Mission to reduce methane pollution

2018 annual report

  • 25%The amount of today's global warming that is driven by human-caused emissions of methane

The oil and gas industry is the largest U.S. industrial source of methane pollution.

But how much methane is leaking was unknown until EDF brought together more than 140 scientists from 40 institutions to publish dozens of peer-reviewed papers that sized up the problem.

The conclusion: leakage is a whopping 60 percent higher than the EPA estimated. Once found, most leaks are not hard to fix.

The findings helped shape new state regulations in California, Colorado, Pennsylvania and Wyoming, along with the first national standards to reduce emissions from oil and natural gas production.

Now we’re using the data – and the courts – to hold the line against misguided attempts by the Trump administration to roll back those standards.

Launching a satellite to measure and map methane

MethaneSAT

MethaneSAT, shown in an artist's rendering, aims to help reduce methane pollution.

To take our solutions to global scale, EDF is developing MethaneSAT, a satellite to measure methane emissions worldwide, in partnership with Harvard and the Smithsonian Astrophysical Observatory.

Due to launch in 2021, MethaneSAT includes a high-precision instrument with a wide field of view to map emissions that other satellites have been unable to detect. It will cover regions that encompass more than 80 percent of global oil and gas production.

MethaneSAT is a major step forward and continues EDF's pioneering work in seeking to tackle these emissions worldwide.

Fatih Birol, executive director, International Energy Agency

“Satellite-derived data will help companies and governments locate problem sites and measure progress,” says EDF Chief Scientist Dr. Steven Hamburg. “And we will make our data public, to help citizens hold companies and governments accountable.”

MethaneSAT is just one of EDF’s forays into emissions detection. We also called on technology developers to design ways to detect methane emissions using sensors mounted on field equipment, trucks, drones and planes.

Our aim is to have oil and gas industry leaders pilot the best of these technologies. One solution already being used by Shell and Equinor is a solar-powered laser system that uploads data continuously.

The International Energy Agency estimates that half of the methane emitted from the global oil and gas supply chain could be stopped at no net cost, in part because energy companies can sell the extra gas captured.

“Cutting methane emissions from the global oil and gas industry is the single fastest thing we can do to put the brakes on climate change now,” says Mark Brownstein, EDF’s senior VP for Energy.

Fighting climate change from space

Fourth Wave pioneer spotlight
Steve Hamburg and Tom Ingersoll

Dr.

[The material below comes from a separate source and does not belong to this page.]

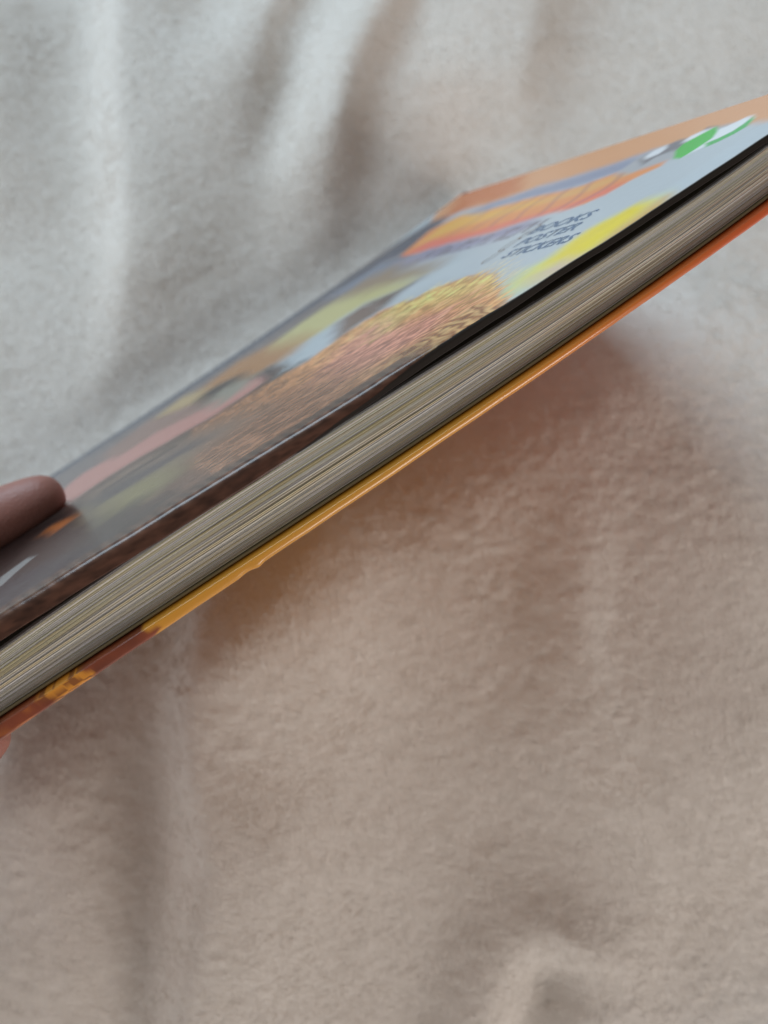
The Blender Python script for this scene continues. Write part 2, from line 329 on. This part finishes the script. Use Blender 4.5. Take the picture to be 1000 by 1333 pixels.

Steven Hamburg and Tom Ingersoll

Tom Ingersoll, a successful satellite entrepreneur, was surprised last year when he got a call from EDF’s chief scientist, Dr. Steven Hamburg. Hamburg said EDF wanted to build and launch a satellite to help fight climate change – and wondered if Ingersoll would consider leading the effort.

“I thought, ‘Wow, that’s kind of crazy for a nonprofit,’” recalls Ingersoll, the former CEO of Skybox Imaging, a satellite imaging company acquired by Google in 2014.

After studying the technological hurdles, Ingersoll signed on to head the project. “It will be difficult but doable,” he says, “and the potential benefits for society are huge.”

The new satellite, MethaneSAT, will track methane emissions from oil and gas fields with unprecedented precision. It will also be capable of measuring emissions from landfills and agriculture.

The space mission – the first by an environmental group – is an example of how technological innovation is unleashing a new era of environmental progress. “EDF will be a trail-blazer for the concept of using the power of space and remote sensing to address a wide range of problems on a not-for-profit basis,” says Ingersoll.

The sky, it turns out, is not the limit.